AE : Si vous deviez inventer une fin idéale à votre ouvrage, consisterait-elle en l’avènement du panarabisme, d’une République arabe unie ? Le conflit israélo-palestinien en est-il le seul frein ?

Gilbert Sinoué: Le panarabisme est un leurre, car il n’existe pas de nations arabes. Seulement des tribus. Le monde arabe n’a hélas jamais quitté l’état tribal. Mon jugement peut paraître sévère, mais il suffit de constater les déchirements auxquels se sont livrées ces régions depuis qu’elles ont accédé au statut de nations. Il existe tout autant de divergences au sein même du monde musulman. Nasser a bien tenté de réaliser d’unifier le monde arabe. Il a échoué. Le conflit israélo-palestinien n’est en rien la raison de cet échec. Pour ce qui est de sa résolution… Je suis, hélas, pessimiste. L’affaire est du domaine de la psychiatrie. Nous avons d’un côté des hystériques (les Arabes) et de l’autre des paranoïaques (les Israéliens). Pourtant, il suffirait de deux hommes pour que la paix aboutisse ce soir, demain. Encore faudrait-il que ces deux hommes providentiels soient disposés à faire le sacrifice de leur vie.

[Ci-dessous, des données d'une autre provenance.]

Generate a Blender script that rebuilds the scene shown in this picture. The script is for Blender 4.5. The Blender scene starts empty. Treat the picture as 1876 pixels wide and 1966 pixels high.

AE : Pour conclure sur une note légère et inaugurer notre nouveau concept- déposé – « Sonate de Vinteuil », pouvez-vous évoquer une musique constitutive ? Une musique qui a marqué un moment de votre vie, de votre personnalité ?

Gilbert Sinoué : Je pense que l’adagio du concerto d’Aranjuez (pour guitare et orchestre) reste pour moi l’une des œuvres musicales qui continue de me toucher le plus.